Sometimes Chazal make drashot on a word that you just find totally implausible. Like on daf 10b of Ketuboth they say that the term Almana- Widow- is based on the word Maneh- the amount of money an widow receives in her Ketubah if she remarries (as opposed to the double portion – maataim- that the virgin receives).

Are they for real or is it just a cute mnemonic device that happens to linguistically work out?

Thankfully the gemarah expresses the same consternation. When the word Alamana appears in the  Torah, it wasn’t known that the Rabbis would later institute this kind of Ketubah, with this specific amount. To me this is another way of saying that creative linguistics shouldn’t work backwards; you can’t assume origin from the current usage or the current value assigned. Other voices in the gemarah quiet the question by citing additional locations where the language employed by the Tanach seems to reflect a reality much later than its period of composition.

Now I’m getting into Biblical Criticism and that’s not a place I feel comfortable going….. Just want to say that while the Rabbis play with language, and imbue words with multiple meanings from multiple periods of history- granting the word  a timeless power- I also think they are winking at us, aware of the elegant word games they are playing.


When was the last time you read through the end of Shoftim.  I remember being individually upset by the stories of Pilegesh bagivah and the celebration of tu beaav as both these stories demand a female sacrifice. But I forgot how intertwined they are.

In Pilegesh bagivah a man sets out to return his wayward concubine, who has returned to her father’s house. Her father is so happy to greet her liaison and to send her away again as a concubine with this man. She doesn’t talk or express her feelings, but all we know is that her initial attempt to get away fails because of the collusion of her father and the man she serves.

On the way home this man chooses not to stop at the non Jewish village along the way but to continue to the S’dom- like town of Givah. His choice strikes me as some strange hypocritical act, choosing the evil Jews over the seemingly neutral non Jews. Here ensues a story dramatically similar to the Story of Lot in S’dom (from this past weeks parsha). When the people demand the male guests, the host and guest decide to toss out the concubine – the one he cared so much about as to retrieve from her father’s house- to the wolves, where she is brutally gang raped till morning.

He goes to sleep, he forgets about her, he finds her only because he stumbles over her limp hand as he leaves the house in the morning. Yet he is inflamed with self righteous anger about how his concubine was treated by this den of Jewish wolves- what did he expect when he locked the door behind himself. It is not even clear that she is dead, but he chops her up into 12 pieces and sends them to all the tribes as a proof that the tribe of Binyamin is corrupt and deserves to be eradicated.  Indeed Israel comes to his aid and there is a bloody civil war as a result.

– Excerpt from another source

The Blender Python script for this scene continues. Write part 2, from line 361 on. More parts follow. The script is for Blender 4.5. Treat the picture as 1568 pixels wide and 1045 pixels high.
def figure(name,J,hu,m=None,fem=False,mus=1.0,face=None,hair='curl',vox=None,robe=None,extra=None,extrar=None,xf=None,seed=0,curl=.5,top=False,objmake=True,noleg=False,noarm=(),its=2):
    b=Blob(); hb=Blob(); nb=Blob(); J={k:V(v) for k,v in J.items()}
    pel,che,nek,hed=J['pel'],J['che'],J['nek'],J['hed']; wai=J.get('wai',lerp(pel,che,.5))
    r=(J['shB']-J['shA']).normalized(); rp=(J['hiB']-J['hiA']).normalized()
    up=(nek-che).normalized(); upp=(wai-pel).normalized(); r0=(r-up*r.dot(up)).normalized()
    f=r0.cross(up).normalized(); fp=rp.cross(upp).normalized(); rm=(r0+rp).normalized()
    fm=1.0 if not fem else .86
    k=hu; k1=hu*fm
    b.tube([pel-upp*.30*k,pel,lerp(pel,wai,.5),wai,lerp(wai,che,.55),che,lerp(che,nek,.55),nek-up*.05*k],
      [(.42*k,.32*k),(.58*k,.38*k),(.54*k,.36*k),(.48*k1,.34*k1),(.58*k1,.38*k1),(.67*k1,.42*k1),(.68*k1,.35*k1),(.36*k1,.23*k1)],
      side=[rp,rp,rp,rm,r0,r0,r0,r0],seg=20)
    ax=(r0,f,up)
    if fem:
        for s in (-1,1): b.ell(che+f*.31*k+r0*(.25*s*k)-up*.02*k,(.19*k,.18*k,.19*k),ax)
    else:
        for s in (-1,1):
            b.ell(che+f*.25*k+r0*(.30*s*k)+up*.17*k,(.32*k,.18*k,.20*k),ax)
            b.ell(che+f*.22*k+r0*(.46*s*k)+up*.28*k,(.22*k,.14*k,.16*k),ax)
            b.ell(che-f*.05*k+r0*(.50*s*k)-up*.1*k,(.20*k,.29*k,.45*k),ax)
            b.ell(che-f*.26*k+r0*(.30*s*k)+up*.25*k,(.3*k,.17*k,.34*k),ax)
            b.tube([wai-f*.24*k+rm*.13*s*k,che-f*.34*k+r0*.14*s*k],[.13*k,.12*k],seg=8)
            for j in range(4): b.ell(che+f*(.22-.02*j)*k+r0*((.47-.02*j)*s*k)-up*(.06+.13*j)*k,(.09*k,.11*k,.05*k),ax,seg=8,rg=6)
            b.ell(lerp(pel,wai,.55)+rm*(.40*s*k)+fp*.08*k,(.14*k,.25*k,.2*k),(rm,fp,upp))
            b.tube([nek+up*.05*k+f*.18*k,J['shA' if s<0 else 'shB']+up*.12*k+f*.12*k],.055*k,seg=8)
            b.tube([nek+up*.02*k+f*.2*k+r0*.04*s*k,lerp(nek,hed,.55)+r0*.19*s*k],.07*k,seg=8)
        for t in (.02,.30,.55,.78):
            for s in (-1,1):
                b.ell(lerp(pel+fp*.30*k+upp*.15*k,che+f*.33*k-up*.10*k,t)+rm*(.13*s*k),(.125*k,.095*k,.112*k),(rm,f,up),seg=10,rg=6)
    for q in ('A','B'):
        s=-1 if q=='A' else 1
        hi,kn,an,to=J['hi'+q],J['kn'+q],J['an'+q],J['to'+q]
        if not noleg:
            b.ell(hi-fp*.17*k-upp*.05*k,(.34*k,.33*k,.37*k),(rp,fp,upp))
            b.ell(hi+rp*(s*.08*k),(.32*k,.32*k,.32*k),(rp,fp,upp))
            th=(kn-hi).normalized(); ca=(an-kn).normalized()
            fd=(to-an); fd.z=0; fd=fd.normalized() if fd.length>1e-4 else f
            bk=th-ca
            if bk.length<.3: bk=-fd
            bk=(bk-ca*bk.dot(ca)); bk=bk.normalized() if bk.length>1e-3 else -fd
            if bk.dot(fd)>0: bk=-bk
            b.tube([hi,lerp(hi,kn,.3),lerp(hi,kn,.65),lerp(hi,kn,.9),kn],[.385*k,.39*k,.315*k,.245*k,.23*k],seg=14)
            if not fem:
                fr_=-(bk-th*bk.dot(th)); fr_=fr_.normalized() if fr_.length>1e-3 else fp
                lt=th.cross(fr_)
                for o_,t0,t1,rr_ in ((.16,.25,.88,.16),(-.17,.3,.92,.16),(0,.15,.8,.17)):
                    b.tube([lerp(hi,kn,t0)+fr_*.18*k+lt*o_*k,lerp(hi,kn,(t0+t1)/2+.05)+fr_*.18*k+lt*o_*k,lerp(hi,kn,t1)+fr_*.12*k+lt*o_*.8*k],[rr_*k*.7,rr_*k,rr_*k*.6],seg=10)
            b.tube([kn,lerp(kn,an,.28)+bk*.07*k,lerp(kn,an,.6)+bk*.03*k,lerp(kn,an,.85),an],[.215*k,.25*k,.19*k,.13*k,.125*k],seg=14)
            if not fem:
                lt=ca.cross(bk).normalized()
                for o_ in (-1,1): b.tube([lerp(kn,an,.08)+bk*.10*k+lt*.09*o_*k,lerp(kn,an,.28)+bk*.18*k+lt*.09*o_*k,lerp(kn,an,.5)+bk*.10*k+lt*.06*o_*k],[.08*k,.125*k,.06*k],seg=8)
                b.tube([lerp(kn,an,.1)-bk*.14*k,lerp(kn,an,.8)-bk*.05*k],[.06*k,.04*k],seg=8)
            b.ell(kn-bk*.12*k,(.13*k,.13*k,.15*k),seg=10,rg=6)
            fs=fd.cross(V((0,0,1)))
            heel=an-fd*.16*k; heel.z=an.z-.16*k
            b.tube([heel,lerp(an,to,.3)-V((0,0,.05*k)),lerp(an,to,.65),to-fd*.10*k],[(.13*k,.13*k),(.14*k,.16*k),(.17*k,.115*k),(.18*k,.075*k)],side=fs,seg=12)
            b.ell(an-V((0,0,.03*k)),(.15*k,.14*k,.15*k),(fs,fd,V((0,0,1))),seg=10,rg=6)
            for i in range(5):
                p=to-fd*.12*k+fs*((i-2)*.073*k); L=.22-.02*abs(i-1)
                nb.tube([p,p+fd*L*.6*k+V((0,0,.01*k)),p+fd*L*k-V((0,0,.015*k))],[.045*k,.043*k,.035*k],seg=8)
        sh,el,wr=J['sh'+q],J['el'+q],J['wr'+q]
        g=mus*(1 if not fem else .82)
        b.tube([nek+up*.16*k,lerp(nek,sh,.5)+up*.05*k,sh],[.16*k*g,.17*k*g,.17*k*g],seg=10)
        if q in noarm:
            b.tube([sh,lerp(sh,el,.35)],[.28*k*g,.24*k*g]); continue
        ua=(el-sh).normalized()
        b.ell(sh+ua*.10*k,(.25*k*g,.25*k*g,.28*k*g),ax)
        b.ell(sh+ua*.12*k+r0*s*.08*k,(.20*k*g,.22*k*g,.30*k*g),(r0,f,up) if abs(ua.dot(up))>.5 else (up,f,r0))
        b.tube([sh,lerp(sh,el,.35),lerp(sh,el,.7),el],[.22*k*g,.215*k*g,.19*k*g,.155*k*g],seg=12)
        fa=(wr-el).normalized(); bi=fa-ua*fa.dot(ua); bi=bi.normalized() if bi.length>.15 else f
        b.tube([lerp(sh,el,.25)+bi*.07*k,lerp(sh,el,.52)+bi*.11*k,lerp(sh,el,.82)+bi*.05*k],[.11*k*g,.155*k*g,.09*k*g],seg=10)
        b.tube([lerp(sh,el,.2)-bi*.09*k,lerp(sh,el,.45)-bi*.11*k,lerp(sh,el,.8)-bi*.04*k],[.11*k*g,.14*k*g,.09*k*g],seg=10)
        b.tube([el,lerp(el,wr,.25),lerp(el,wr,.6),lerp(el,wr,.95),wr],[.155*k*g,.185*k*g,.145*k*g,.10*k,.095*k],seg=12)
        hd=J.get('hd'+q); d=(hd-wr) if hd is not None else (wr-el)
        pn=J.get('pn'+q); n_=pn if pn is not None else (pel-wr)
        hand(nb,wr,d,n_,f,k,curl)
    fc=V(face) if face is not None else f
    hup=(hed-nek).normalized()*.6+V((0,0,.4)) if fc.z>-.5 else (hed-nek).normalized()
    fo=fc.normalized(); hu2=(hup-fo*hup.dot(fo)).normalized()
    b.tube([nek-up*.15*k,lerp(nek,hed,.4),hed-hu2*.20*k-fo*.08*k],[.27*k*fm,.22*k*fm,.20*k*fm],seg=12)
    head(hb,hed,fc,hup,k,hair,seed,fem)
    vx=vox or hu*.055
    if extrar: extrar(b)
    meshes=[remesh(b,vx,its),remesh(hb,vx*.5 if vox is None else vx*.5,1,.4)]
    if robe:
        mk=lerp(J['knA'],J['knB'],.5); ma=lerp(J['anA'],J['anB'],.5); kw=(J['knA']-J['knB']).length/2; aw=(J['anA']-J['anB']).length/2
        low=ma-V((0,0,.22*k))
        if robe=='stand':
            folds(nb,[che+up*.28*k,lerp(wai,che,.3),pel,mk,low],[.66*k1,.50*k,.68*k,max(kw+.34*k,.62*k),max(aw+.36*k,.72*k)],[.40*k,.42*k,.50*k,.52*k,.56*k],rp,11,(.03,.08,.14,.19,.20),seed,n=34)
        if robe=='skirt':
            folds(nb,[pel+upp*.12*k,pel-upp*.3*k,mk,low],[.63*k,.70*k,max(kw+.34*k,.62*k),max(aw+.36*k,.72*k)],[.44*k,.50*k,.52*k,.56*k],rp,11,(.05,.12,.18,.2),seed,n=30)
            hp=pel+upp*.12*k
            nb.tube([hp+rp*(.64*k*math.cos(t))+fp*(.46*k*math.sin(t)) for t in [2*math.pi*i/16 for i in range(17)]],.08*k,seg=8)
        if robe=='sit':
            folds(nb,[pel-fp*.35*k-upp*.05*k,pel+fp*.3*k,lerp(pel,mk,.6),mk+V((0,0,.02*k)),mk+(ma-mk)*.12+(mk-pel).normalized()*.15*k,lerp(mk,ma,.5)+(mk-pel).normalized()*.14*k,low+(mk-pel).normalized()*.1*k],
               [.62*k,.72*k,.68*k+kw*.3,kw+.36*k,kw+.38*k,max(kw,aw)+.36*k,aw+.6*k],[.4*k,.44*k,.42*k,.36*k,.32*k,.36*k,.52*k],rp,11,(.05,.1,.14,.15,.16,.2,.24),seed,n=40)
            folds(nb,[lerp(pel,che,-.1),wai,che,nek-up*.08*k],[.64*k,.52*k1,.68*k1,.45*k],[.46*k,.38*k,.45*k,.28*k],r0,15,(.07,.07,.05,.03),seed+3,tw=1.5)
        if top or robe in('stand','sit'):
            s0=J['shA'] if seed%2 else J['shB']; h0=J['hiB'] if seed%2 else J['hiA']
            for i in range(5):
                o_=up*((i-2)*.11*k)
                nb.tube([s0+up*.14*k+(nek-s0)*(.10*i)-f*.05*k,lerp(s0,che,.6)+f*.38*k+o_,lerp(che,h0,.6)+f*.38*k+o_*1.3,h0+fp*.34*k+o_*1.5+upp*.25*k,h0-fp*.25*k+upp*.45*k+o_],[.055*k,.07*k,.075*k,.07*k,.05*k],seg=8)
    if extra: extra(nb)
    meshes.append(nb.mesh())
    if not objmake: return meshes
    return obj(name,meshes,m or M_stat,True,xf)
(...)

The Binyaminites perhaps did deserve what they got, though a lot of blood was shed on both sides. Still the sacrifice is the woman, whose name we don’t know, who isn’t even a proper wife, who may not have even been dead when her uncaring proprietor chopped her into pieces to get revenge. Do the Binyaminites learn anything? For that matter do any of the Jews learn anything?

After the war the Jews swear not to marry any of their daughters to the tribe of Binyamin, but still are concerned with the identity of the tribe which is about to be extinct because apparently all the women have been killed- though some men remain. So what do they do they find another city that deserves punishment (people who didn’t show up to fight the civil war to begin with) they kill all the men and women accept those women who are virgins. (Because in this pure world of theirs I suppose it is important that the Binyaminites marry virgins!) Then these women are forcefully given to the Binyaminites who survived. And when there are not enough women to satisfy their needs, women are sent to the fields to dance while the Binyamin men are allowed to kidnap them avoiding the problem of breaking their oath not to marry their daughters to this morally decrepit tribe.

No one will claim that this is a story of a model society. In fact it seems to suggest that in morally decayed societies the powerless women are those who feel the brunt of the depravity. They are used as pawns: to satisfy sexual and financial needs of husbands and fathers, to protect individual men from the ravages of the street, to prove a national point, and then to rehabilitate the very corrupt tribe that abused the concubine to begin with.